------ DATA BLOCK ------

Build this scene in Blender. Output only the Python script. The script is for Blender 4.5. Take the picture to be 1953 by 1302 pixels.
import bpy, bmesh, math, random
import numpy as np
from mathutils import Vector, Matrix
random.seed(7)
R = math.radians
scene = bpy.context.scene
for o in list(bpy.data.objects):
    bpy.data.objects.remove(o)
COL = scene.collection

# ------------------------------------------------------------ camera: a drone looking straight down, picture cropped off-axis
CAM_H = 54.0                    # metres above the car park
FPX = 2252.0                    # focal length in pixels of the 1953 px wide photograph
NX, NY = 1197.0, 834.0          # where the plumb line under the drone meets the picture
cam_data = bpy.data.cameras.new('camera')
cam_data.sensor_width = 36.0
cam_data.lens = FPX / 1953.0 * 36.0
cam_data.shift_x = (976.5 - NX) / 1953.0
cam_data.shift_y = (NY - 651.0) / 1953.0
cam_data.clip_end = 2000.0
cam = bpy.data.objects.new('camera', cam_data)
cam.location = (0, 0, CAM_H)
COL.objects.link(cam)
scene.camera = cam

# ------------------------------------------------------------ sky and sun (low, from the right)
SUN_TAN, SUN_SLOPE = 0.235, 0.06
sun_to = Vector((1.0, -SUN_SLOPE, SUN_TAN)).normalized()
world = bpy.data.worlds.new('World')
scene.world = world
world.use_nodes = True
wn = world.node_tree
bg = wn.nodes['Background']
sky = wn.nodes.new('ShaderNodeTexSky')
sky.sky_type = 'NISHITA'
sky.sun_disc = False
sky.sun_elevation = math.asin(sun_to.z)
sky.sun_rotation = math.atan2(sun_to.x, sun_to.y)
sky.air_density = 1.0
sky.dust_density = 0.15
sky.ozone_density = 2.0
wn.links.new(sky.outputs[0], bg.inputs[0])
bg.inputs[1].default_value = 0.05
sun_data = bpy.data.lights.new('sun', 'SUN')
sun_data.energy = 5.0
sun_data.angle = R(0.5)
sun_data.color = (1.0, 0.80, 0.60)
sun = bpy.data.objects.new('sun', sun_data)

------

Extract the complete data, matching each line exactly.

**PROBLEM SOLUTION:**
Build this scene in Blender. Output only the Python script. The script is for Blender 4.5. Take the picture to be 1953 by 1302 pixels.
import bpy, bmesh, math, random
import numpy as np
from mathutils import Vector, Matrix
random.seed(7)
R = math.radians
scene = bpy.context.scene
for o in list(bpy.data.objects):
    bpy.data.objects.remove(o)
COL = scene.collection

# ------------------------------------------------------------ camera: a drone looking straight down, picture cropped off-axis
CAM_H = 54.0                    # metres above the car park
FPX = 2252.0                    # focal length in pixels of the 1953 px wide photograph
NX, NY = 1197.0, 834.0          # where the plumb line under the drone meets the picture
cam_data = bpy.data.cameras.new('camera')
cam_data.sensor_width = 36.0
cam_data.lens = FPX / 1953.0 * 36.0
cam_data.shift_x = (976.5 - NX) / 1953.0
cam_data.shift_y = (NY - 651.0) / 1953.0
cam_data.clip_end = 2000.0
cam = bpy.data.objects.new('camera', cam_data)
cam.location = (0, 0, CAM_H)
COL.objects.link(cam)
scene.camera = cam

# ------------------------------------------------------------ sky and sun (low, from the right)
SUN_TAN, SUN_SLOPE = 0.235, 0.06
sun_to = Vector((1.0, -SUN_SLOPE, SUN_TAN)).normalized()
world = bpy.data.worlds.new('World')
scene.world = world
world.use_nodes = True
wn = world.node_tree
bg = wn.nodes['Background']
sky = wn.nodes.new('ShaderNodeTexSky')
sky.sky_type = 'NISHITA'
sky.sun_disc = False
sky.sun_elevation = math.asin(sun_to.z)
sky.sun_rotation = math.atan2(sun_to.x, sun_to.y)
sky.air_density = 1.0
sky.dust_density = 0.15
sky.ozone_density = 2.0
wn.links.new(sky.outputs[0], bg.inputs[0])
bg.inputs[1].default_value = 0.05
sun_data = bpy.data.lights.new('sun', 'SUN')
sun_data.energy = 5.0
sun_data.angle = R(0.5)
sun_data.color = (1.0, 0.80, 0.60)
sun = bpy.data.objects.new('sun', sun_data)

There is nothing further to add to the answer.